Entries with scene source code:
::::

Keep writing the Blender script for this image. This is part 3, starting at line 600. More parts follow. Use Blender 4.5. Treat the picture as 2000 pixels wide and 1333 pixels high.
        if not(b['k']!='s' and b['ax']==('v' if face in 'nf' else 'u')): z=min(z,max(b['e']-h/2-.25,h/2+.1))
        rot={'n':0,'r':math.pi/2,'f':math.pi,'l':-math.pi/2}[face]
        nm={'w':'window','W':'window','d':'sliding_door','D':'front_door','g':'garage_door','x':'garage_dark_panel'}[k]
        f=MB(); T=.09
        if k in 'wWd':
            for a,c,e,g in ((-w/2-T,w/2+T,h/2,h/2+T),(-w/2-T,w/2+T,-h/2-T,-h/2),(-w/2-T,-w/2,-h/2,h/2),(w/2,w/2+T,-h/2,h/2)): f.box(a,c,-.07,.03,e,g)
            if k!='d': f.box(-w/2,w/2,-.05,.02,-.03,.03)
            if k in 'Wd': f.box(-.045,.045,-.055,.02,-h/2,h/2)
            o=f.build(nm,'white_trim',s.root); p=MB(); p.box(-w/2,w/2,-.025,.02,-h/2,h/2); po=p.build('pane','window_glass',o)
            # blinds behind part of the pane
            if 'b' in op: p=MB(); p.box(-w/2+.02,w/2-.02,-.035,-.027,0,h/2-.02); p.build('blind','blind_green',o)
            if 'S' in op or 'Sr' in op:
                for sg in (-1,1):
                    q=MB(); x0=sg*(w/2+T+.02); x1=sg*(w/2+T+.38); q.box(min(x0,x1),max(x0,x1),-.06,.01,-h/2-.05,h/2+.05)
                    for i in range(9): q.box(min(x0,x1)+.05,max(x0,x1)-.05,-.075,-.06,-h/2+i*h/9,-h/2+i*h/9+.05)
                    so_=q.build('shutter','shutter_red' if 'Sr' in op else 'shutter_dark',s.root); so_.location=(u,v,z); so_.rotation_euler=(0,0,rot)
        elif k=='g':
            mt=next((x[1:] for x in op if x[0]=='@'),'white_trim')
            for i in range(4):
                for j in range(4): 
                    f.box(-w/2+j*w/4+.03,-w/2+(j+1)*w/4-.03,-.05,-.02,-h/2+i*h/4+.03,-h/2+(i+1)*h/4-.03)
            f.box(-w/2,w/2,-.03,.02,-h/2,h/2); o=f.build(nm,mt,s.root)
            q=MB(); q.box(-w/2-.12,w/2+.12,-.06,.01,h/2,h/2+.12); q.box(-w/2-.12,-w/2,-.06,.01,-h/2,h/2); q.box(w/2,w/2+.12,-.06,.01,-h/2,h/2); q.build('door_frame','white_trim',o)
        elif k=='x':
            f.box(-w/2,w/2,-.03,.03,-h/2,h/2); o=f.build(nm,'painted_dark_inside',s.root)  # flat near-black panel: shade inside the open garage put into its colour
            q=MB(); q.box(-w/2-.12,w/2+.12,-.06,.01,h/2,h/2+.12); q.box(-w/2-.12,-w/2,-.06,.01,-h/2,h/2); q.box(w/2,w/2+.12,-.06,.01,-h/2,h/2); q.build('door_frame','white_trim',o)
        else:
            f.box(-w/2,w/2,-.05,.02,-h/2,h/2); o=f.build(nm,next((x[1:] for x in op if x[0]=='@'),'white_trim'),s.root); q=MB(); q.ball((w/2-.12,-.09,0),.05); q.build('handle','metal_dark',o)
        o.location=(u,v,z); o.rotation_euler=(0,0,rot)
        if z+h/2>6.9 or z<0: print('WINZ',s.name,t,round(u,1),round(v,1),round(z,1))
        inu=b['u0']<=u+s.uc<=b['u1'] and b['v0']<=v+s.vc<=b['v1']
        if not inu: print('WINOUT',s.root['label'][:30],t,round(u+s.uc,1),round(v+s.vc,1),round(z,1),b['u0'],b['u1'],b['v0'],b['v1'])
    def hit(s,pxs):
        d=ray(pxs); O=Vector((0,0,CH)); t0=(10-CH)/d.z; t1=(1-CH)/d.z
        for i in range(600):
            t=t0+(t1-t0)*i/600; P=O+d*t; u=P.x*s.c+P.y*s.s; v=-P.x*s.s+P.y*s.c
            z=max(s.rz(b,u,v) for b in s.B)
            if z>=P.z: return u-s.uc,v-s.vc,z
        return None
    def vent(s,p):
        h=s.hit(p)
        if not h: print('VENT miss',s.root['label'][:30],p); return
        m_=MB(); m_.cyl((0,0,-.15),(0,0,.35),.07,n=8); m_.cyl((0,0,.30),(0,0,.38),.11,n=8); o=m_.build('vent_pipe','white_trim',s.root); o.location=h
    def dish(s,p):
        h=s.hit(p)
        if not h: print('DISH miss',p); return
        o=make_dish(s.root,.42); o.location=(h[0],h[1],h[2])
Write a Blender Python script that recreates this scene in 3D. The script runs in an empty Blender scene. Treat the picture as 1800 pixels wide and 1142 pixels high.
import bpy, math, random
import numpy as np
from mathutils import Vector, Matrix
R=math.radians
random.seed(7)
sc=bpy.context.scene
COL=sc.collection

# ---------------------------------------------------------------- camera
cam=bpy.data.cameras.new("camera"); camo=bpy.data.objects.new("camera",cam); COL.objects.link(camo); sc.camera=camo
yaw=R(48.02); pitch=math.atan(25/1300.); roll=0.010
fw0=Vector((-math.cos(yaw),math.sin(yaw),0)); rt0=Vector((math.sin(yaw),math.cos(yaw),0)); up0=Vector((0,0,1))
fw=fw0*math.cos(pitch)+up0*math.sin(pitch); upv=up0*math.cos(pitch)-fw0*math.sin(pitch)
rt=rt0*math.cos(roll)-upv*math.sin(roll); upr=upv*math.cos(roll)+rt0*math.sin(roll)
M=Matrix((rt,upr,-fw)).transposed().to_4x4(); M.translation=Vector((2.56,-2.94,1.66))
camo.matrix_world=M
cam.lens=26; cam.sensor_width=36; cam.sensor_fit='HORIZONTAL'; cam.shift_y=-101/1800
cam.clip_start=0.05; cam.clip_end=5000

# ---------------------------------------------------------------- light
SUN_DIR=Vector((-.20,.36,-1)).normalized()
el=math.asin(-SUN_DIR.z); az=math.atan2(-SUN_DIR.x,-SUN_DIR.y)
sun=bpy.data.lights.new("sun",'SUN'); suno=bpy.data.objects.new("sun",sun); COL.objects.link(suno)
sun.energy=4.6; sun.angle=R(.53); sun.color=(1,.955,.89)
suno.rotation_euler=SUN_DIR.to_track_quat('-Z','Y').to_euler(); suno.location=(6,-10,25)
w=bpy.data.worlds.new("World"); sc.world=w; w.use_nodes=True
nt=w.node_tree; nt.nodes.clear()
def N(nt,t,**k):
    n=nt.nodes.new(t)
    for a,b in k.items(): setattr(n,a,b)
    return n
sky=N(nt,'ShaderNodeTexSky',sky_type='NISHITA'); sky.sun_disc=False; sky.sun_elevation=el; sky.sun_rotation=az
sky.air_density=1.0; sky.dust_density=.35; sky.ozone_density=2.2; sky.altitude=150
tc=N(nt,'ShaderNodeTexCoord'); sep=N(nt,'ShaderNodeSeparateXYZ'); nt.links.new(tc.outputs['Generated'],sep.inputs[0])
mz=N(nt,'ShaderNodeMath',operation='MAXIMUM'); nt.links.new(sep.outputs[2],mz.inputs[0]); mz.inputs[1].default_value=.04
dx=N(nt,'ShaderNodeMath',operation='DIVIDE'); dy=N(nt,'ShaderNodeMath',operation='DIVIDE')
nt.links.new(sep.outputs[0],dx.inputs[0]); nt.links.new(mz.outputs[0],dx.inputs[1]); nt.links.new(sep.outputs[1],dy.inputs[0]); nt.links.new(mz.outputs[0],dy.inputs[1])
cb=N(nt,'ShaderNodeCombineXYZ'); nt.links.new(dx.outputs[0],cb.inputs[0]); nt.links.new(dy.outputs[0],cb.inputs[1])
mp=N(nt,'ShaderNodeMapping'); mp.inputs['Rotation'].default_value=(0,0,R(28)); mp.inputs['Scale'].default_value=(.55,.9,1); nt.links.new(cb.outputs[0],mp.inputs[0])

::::

**Work instructions:** Extract exactly and only the span of lines that begins at the line containing "Write a Blender" and ends at the line containing "COL=sc.collection".

**Task solution:**
Write a Blender Python script that recreates this scene in 3D. The script runs in an empty Blender scene. Treat the picture as 1800 pixels wide and 1142 pixels high.
import bpy, math, random
import numpy as np
from mathutils import Vector, Matrix
R=math.radians
random.seed(7)
sc=bpy.context.scene
COL=sc.collection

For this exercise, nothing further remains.